• Instructions to follow:
Starting with the first line of the data below, copy each line up to and including the one containing "place_chair((2.09, 7.93), PI, R(170), 'office". Pictures stay out.

• Supplied data:
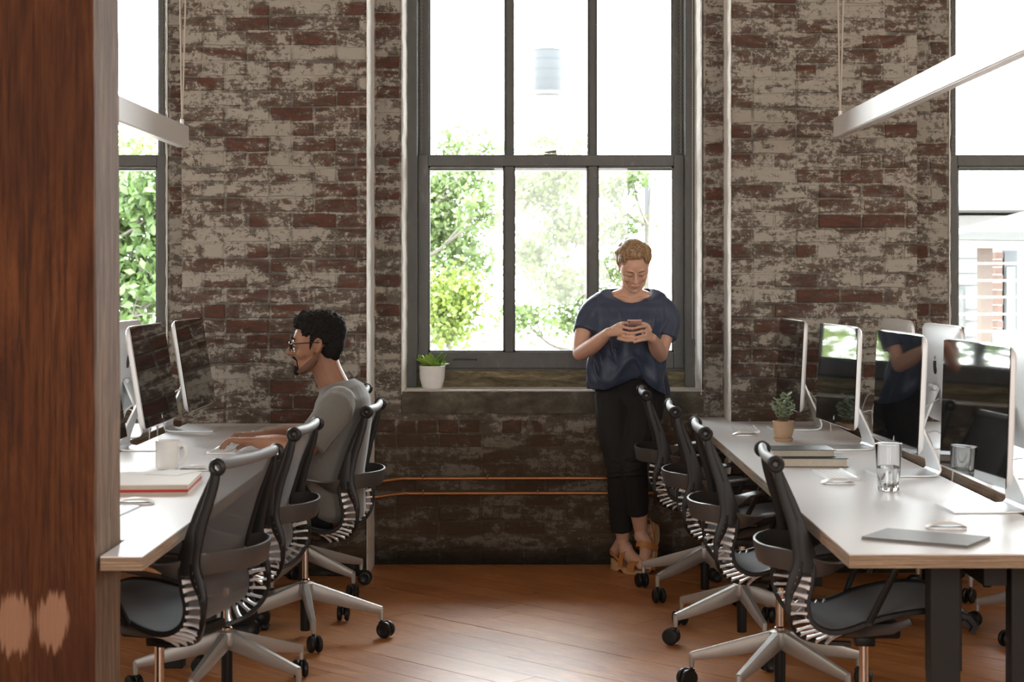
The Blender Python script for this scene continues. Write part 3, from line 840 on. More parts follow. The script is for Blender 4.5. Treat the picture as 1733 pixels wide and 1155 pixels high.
place_chair((.800, 7.87), R(-1), R(150), 'office chair right beside the standing woman, closest to the wall', GR, 8)
place_chair((2.10, 6.95), PI+R(3), R(150), 'office chair seen only by its base, under the far right desk, nearer one', GF, 9)
place_chair((2.09, 7.93), PI, R(170), 'office chair seen only by its base, under the far right desk, farther one', GF, 10)

# ================================================================ monitors
def apple(sz):
    """the maker's fruit mark as a flat outline with bite and leaf"""
    pts = [(0, .38), (.10, .42), (.22, .44), (.34, .39), (.41, .31), (.33, .22), (.30, .10), (.34, -.04), (.44, -.13), (.38, -.28), (.27, -.44), (.17, -.48), (.07, -.44), (0, -.43), (-.07, -.44), (-.18, -.48), (-.30, -.40), (-.40, -.22), (-.45, -.02), (-.43, .20), (-.33, .36), (-.20, .43), (-.08, .40)]
    leaf = [(0, .50), (.04, .66), (.16, .76), (.17, .62), (.10, .52)]
    return [[(x*sz, y*sz) for x, y in pts], [(x*sz, y*sz) for x, y in leaf]]
def make_monitor():
    root = empty('monitor')       # faces local -x; origin on the desk under the panel
    H0, H1, W = .093, .500, .325
    # housing: slim edges, gently bulged back (x+ is the back)
    bm = bmesh.new(); rows = []
    ny, nz = 14, 10
    def rr(u, v_):                 # rounded-rect outline mapping
        return u, v_
    vs = []; fs = []
    m = MB()
    prof = [(1, .0), (1, .012), (.965, .020), (.8, .030), (.55, .039), (.25, .044), (0, .045)]
    seg = 40
    def outline(k, s_):
        a = 2*PI*(k+.5)/seg; c, s2 = math.cos(a), math.sin(a); p = .16
        y = math.copysign(abs(c)**p, c)*W*(s_ if s_ > .9 else s_); z = math.copysign(abs(s2)**p, s2)*(H1-H0)/2*s_
        return y, z+(H0+H1)/2
    ring = []
    for s_, x in prof[:-1]:
        ring.append([len(vs)+k for k in range(seg)])
        for k in range(seg):
            y, z = outline(k, s_); vs.append((x, y, z))
    vs.append((.045, 0, (H0+H1)/2)); top = len(vs)-1
    for i in range(len(ring)-1):
        for k in range(seg): fs.append((ring[i][k], ring[i][(k+1) % seg], ring[i+1][(k+1) % seg], ring[i+1][k]))
    for k in range(seg): fs.append((ring[-1][k], ring[-1][(k+1) % seg], top))
    fs.append(tuple(ring[0]))
    panel = MB().add(vs, fs).build('housing', M['aluback'], root, smooth=True)
    g = MB().box(-.003, .0005, -W+.003, W-.003, H0+.003, H1-.003, .002).build('screen', M['screen'], root)
    # the mark: dark on the back, small and silver under the picture
    for nm, sz, x, zc, mt, sgn in (('logo', .062, .0462, (H0+H1)/2+.03, M['blackplastic'], 1), ('logo', .017, -.0038, H0+.028, M['silver'], -1)):
        lm = MB()
        for poly in apple(sz):
            n = len(poly); v_ = [(x-.0012*sgn, sgn*a, zc+b) for a, b in poly]+[(x, sgn*a, zc+b) for a, b in poly]
            lm.add(v_, [tuple(range(n)), tuple(range(n, 2*n))]+[(i, (i+1) % n, (i+1) % n+n, i+n) for i in range(n)])
        lo = lm.build(nm, mt, root)
    # stand: foot, bend and leg in one folded sheet of aluminium
    ft = MB()
    path = bez([(-.088, 0, .003), (.02, 0, .003), (.105, 0, .004), (.128, 0, .012), (.132, 0, .032), (.118, 0, .075), (.082, 0, .16), (.046, 0, .245)], 40)
    ft.bar(path, [.098 if p.x < .1 and p.z < .01 else lerp(.098, .055, min(1, (p.z-.003)/.16)) for p in path], [.0035 if p.z < .02 else .0055 for p in path], (0, 1, 0))
    ft.tube([(.058, -.05, .245), (.058, .05, .245)], .011, 10)
    ft.build('stand', M['alu'], root, smooth=True)
    cb = MB().tube(bez([(.045, .05, .20), (.10, .07, .17), (.15, .09, .10), (.155, .12, .02), (.15, .16, -.05)], 18), .003, 5)
    cb.tube(bez([(.045, -.02, .19), (.09, -.03, .15), (.14, -.07, .15), (.17, -.11, .03), (.16, -.10, -.06)], 18), .0026, 5)
    cb.build('cable', M['cable'], root, smooth=True)
    return root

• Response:
The Blender Python script for this scene continues. Write part 3, from line 840 on. More parts follow. The script is for Blender 4.5. Treat the picture as 1733 pixels wide and 1155 pixels high.
place_chair((.800, 7.87), R(-1), R(150), 'office chair right beside the standing woman, closest to the wall', GR, 8)
place_chair((2.10, 6.95), PI+R(3), R(150), 'office chair seen only by its base, under the far right desk, nearer one', GF, 9)
place_chair((2.09, 7.93), PI, R(170), 'office chair seen only by its base, under the far right desk, farther one', GF, 10)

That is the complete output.